The PPi is not a key number for the Fed, but it does give a feel for how the intermediate prices are doing, from Market Watch. Also the BLS press release is available so you can get it straight from the horse's mouth.
Wholesale prices fell 0.2% in June as food and energy prices declined after four months of hefty increases, the Labor Department reported Tuesday.
The PPI is up 3.3% in the past 12 months.
Food prices sank 0.8%, the second straight decline. . . . .Energy prices fell 1.1% as gasoline prices dropped 3.9%. Natural gas prices rose 2.6%.
Excluding volatile food and energy prices, the core PPI rose 0.3%, a tenth higher than the 0.2% gain expected. It's the biggest gain since February.
The larger-than-expected gain in core prices was largely due to large increases in car and truck prices, which rose more than 1%. Prices of capital equipment rose 0.3%. Prices of consumer goods fell 0.4%.
One key indicator of inflationary pressures fell to a three-year low. The core intermediate goods PPI rose 0.4% in June and was up just 2.8% in the past year, the smallest gain since February 2004.

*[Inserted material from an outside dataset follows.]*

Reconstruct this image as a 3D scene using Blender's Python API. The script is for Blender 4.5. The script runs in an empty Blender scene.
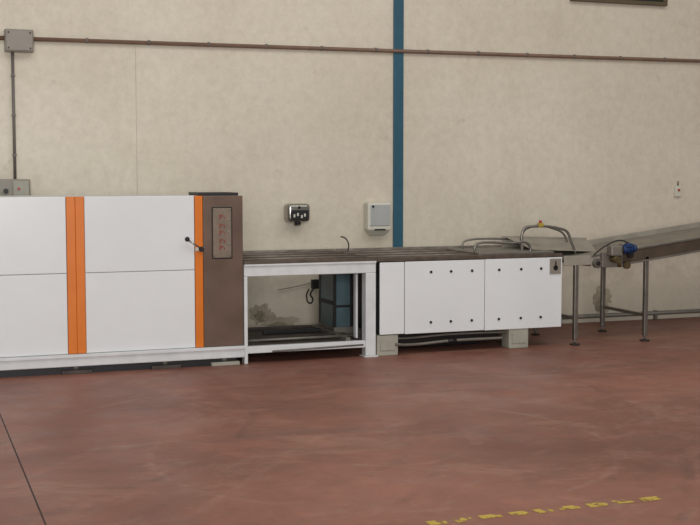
import bpy, math, random
from mathutils import Vector
random.seed(4)
S = bpy.context.scene
S.view_settings.view_transform = 'Standard'

# ------------------------------------------------------------------ materials
def lin(c):
    return tuple(((v/255)/12.92 if v/255 <= .04045 else ((v/255+.055)/1.055)**2.4) for v in c) + (1,)

def mat(name, col, rough=.5, metal=0.0, var=.12, scale=6, bump=0.0, coat=0.0):
    m = bpy.data.materials.new(name); m.use_nodes = True
    n = m.node_tree.nodes; l = m.node_tree.links
    b = n['Principled BSDF']
    b.inputs['Roughness'].default_value = rough
    b.inputs['Metallic'].default_value = metal
    b.inputs['Coat Weight'].default_value = coat
    tc = n.new('ShaderNodeTexCoord'); no = n.new('ShaderNodeTexNoise')
    no.inputs['Scale'].default_value = scale; no.inputs['Detail'].default_value = 6
    l.new(tc.outputs['Object'], no.inputs['Vector'])
    cr = n.new('ShaderNodeValToRGB')
    c = lin(col)
    cr.color_ramp.elements[0].position = .3; cr.color_ramp.elements[1].position = .7
    cr.color_ramp.elements[0].color = tuple(v*(1-var) for v in c[:3])+(1,)
    cr.color_ramp.elements[1].color = tuple(min(1, v*(1+var)) for v in c[:3])+(1,)
    l.new(no.outputs['Fac'], cr.inputs['Fac']); l.new(cr.outputs['Color'], b.inputs['Base Color'])
    if bump:
        bp = n.new('ShaderNodeBump'); bp.inputs['Strength'].default_value = bump
        bp.inputs['Distance'].default_value = .01
        l.new(no.outputs['Fac'], bp.inputs['Height']); l.new(bp.outputs['Normal'], b.inputs['Normal'])
    return m

WHITE = mat('white_enamel', (224,226,226), .22, 0, .03, 2)
WHITE2 = mat('white_painted_frame', (211,213,213), .4, 0, .07, 9)
ORANGE = mat('orange_paint', (216,116,26), .35, 0, .06, 5)
BROWN = mat('bronze_panel', (112,92,80), .36, .4, .2, 3)
STEEL = mat('stainless_steel', (138,134,127), .35, .75, .14, 12)
STEELM = mat('dull_steel', (122,117,108), .5, .35, .18, 8)
DARK = mat('dark_metal', (40,38,38), .5, .3, .15, 8)
BLACK = mat('black_rubber', (22,22,24), .5, 0, .1, 8)
TABLE = mat('worn_brown_slats', (90,78,68), .5, .2, .3, 14)
TABLES = mat('worn_slat_edge', (138,130,120), .45, .3, .3, 10)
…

The PPI is not the Fed's focus; the real issue is what consumer prices do. The PPI measures prices in the production pipeline, not at the retail level
The core PCE price index has now risen less than 2% in the past 12 months, within the Fed's unofficial "comfort zone." But the Fed has said that no "sustainable" moderation in inflation has been convincingly demonstrated, a clear signal that the Fed wants inflation not just to fall but to stay low.